▶ **TASK INSTRUCTIONS**: State how many lines in these records contain the word "part", and nothing else.

======== ITEMS

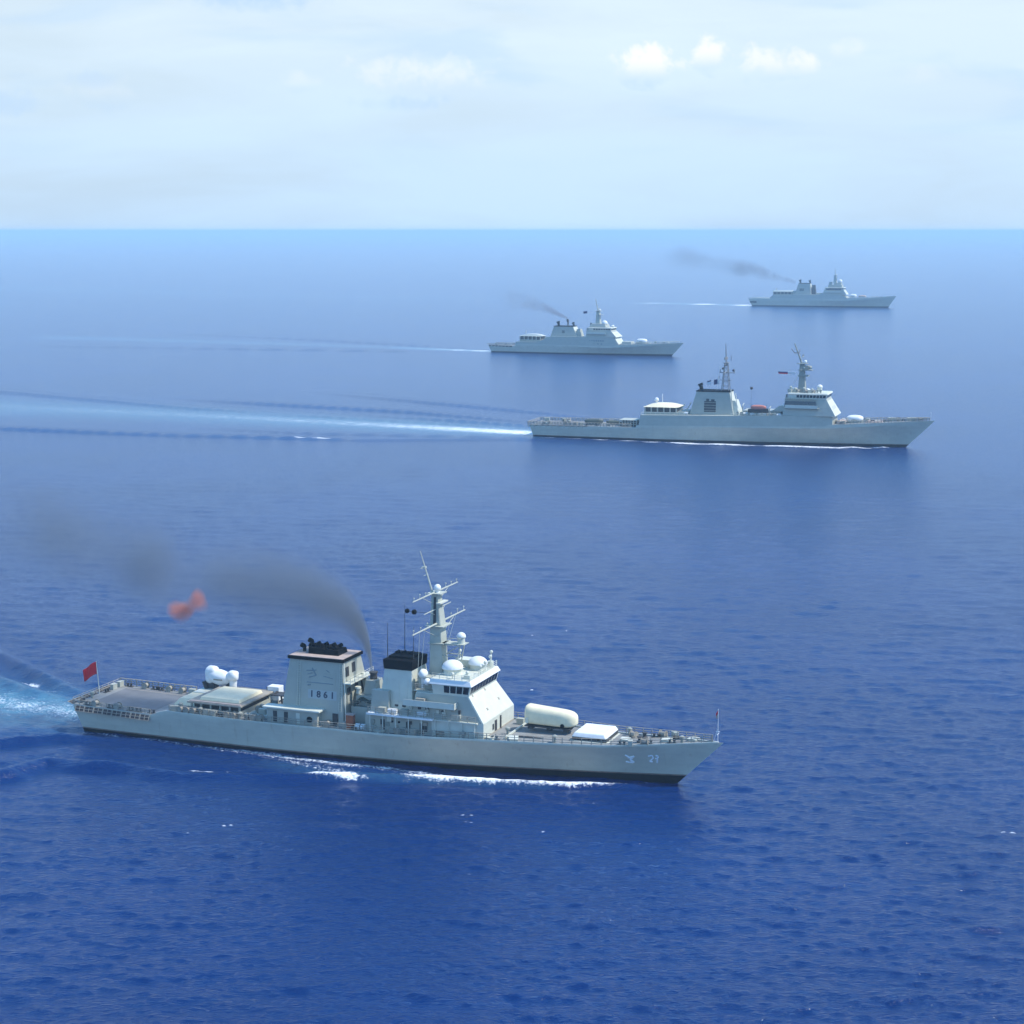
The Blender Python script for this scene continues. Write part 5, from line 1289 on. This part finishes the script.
smoke(A, "grey-brown smoke rising between the nearest warship's funnels and drifting aft",
      [(52.7, 0, 13.4, 1.8, .5, 5.0), (51.9, 0, 17.8, 2.8, 1.0, 3.2), (50.2, .2, 20.8, 4.0, 1.8, 1.1), (47.0, .6, 23.0, 5.8, 3.2, .42), (41, 1, 24.6, 7.6, 5, .20), (33, 1.6, 25.2, 9.0, 6.5, .15), (25.9, 2, 25.6, 9.4, 7, .13),
       (17, 2.4, 26.4, 8.8, 7, .045), (8.8, 3, 28.0, 9.0, 8, .13), (0, 3, 29.6, 8.8, 8, .05), (-9, 4, 31.5, 9.4, 9, .07), (-20, 5, 33.5, 9.5, 10, .03), (-30, 5, 35, 9, 10, .01)],
      (.31, .35, .39, 1), .10, 1.15, .36)
smoke(Cc_, "thin faint smoke trail above the third warship, beyond the two-masted one",
      [(55.8, 0, 24.0, 1.6, .8, 1.2), (48, 0, 27.5, 2.8, 1.9, .5), (38, 0, 31.5, 5.4, 3.5, .17), (26, 0, 35.5, 8.5, 6, .08), (6, 0, 38.5, 10, 9, .025)], (.36, .37, .40, 1), .09, 1.0, .45)
smoke(D_, "dark smoke trail streaming back from the most distant warship",
      [(49, 0, 27.5, 2.8, 2.2, .42), (30, 0, 33, 6.0, 5, .2), (5, 0, 39, 11, 9, .12), (-18, 0, 43.5, 15, 11, .085), (-40, 0, 47, 14, 10, .04), (-64, 0, 52, 16, 13, .04), (-115, 0, 55, 16, 14, .004)], (.34, .35, .38, 1), .045, 1.0, .47)
smoke(A, "small orange-red smoke puff with two lobes above the nearest warship's stern",
      [(16.5, -4, 21.8, .5, .4, .0), (17.3, -4, 21.9, 1.9, 1.8, .8), (19.5, -4, 21.5, 2.3, 2.0, 1.2), (21.1, -4, 22.5, 2.1, 1.6, .9), (22.5, -4, 23.7, 2.5, 1.8, .8), (23.7, -4, 23.3, 2.0, 1.4, .4), (24.5, -4, 22.7, .6, .5, .0)],
      (.99, .42, .30, 1), .35, 1.0, .40, name='red_smoke_puff', drift=.6)

# ================================================================== haze
hz = MB().hexa(-46000, 46000, -46000, 46000, -3.5, 90.0).build('haze', [], None)
hm = bpy.data.materials.new('haze'); hm.use_nodes = True; T = NT(hm.node_tree); T.n.clear()
ho = T.node('ShaderNodeOutputMaterial'); hv = T.node('ShaderNodeVolumePrincipled')
hv.inputs['Color'].default_value = (.60, .86, 1.0, 1); hv.inputs['Density'].default_value = .00014; hv.inputs['Anisotropy'].default_value = .0
T.l.new(hv.outputs[0], ho.inputs['Volume']); hz.data.materials.append(hm)
hz['kind'] = 'stuff'; hz['label'] = 'pale blue sea haze'
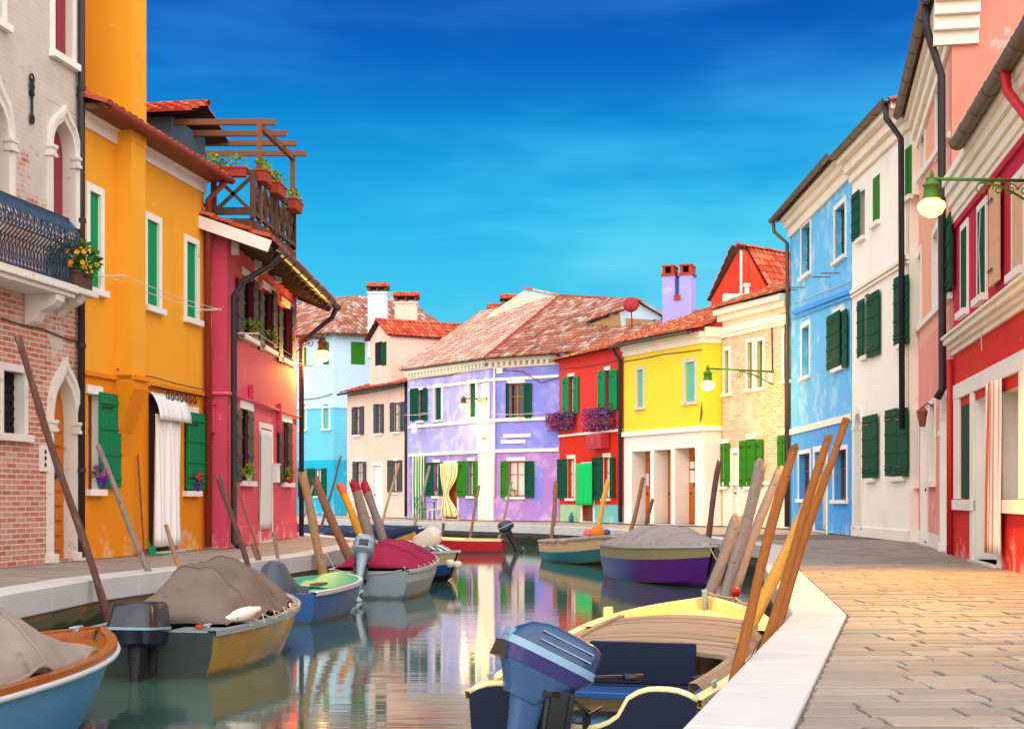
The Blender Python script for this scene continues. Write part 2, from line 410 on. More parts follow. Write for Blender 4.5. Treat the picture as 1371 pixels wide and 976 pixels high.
def leaf_shape(mb, fac, u0, u1, v0, v1, w, style):
    if style == 'louver':
        bars(mb, fac, u0, u1, v0, v1, min(0.06, (u1 - u0) * .2), w, w + 0.04)
        mb.box(fac, u0 + .02, u1 - .02, v0 + .02, v1 - .02, w + .004, w + .014)
        n = max(6, int((v1 - v0) / 0.07))
        for i in range(n):
            z = v0 + .05 + (v1 - v0 - .1) * (i + .5) / n; s = (v1 - v0 - .1) / n
            mb.quad(fac(u0 + .05, z - s * .45, w + .034), fac(u1 - .05, z - s * .45, w + .034), fac(u1 - .05, z + s * .4, w + .015), fac(u0 + .05, z + s * .4, w + .015))
    else:
        n = max(2, round((u1 - u0) / 0.13)); g = 0.006
        for i in range(n):
            a = u0 + (u1 - u0) * i / n; b = u0 + (u1 - u0) * (i + 1) / n
            mb.box(fac, a + (g if i else 0), b, v0, v1, w, w + 0.03)
        if style == 'plank':
            hh = v1 - v0
            for q in (0.1, 0.36, 0.63, 0.9): mb.box(fac, u0 + .01, u1 - .01, v0 + hh * q - .02, v0 + hh * q + .02, w + .03, w + .045)
def shutter(h, fac, r, mat, w=0.03, style='plank', name='shutter', raw=None):
    u0, u1, v0, v1 = raw or fac.rect(r, w)
    mb = MB(); leaf_shape(mb, fac, u0, u1, v0, v1, w, style)
    o = build(mb, name, mat, h)
    # strap hinges
    hb = MB()
    for q in (0.15, 0.85):
        z = v0 + (v1 - v0) * q; hb.box(fac, u0 + .01, u0 + (u1 - u0) * .55, z - .012, z + .012, w + .046, w + .053)
    build(hb, 'hinge', IRON, o)
    return o
def surround(win, fac, u0, u1, v0, v1, fr, mat, sill, lintel=0, sillmat=None):
    if fr > 0:
        mb = MB(); a, b = u0 + .004, u1 - .004; t = v1 - .004
        mb.box(fac, u0 - fr, a, v0 if sill else v0 - fr, v1 + fr, 0, .022); mb.box(fac, b, u1 + fr, v0 if sill else v0 - fr, v1 + fr, 0, .022)
        mb.box(fac, a, b, t, v1 + fr, 0, .022)
        if not sill: mb.box(fac, a, b, v0 - fr, v0 + .004, 0, .022)
        build(mb, 'surround', mat, win)
    if lintel:
        mb = MB(); mb.box(fac, u0 - .06, u1 + .06, v1 + .002, v1 + lintel, 0, .03); build(mb, 'lintel', mat, win)
    if sill:
        e = max(fr, .05) + .03
        mb = MB(); mb.box(fac, u0 - e, u1 + e, v0 - .09, v0 - .001, -.004, .09); build(mb, 'sill', sillmat or mat, win)
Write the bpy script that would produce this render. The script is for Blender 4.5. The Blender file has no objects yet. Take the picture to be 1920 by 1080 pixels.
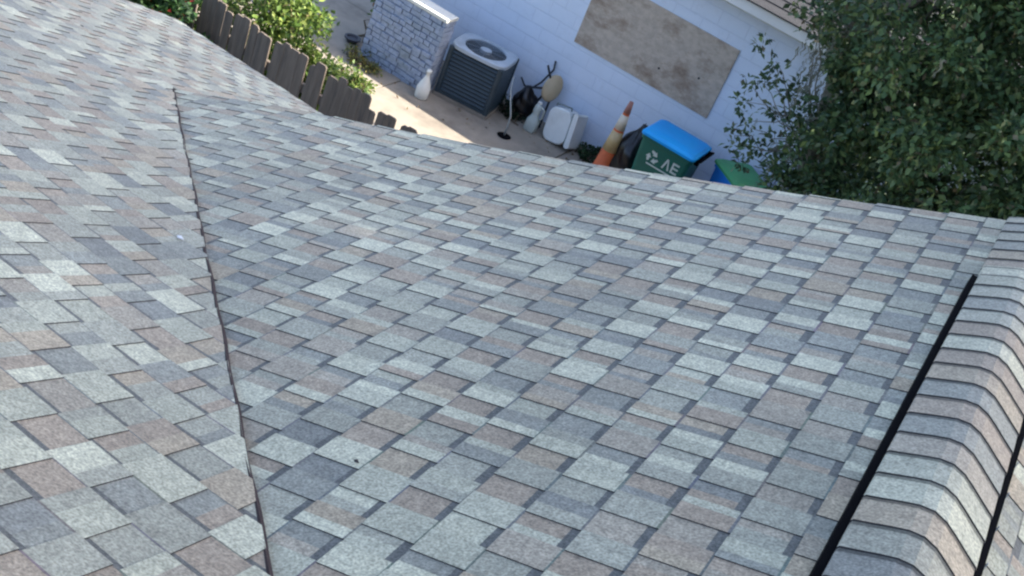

================

▶ **RESPONSE FOR THIS EXERCISE**: 2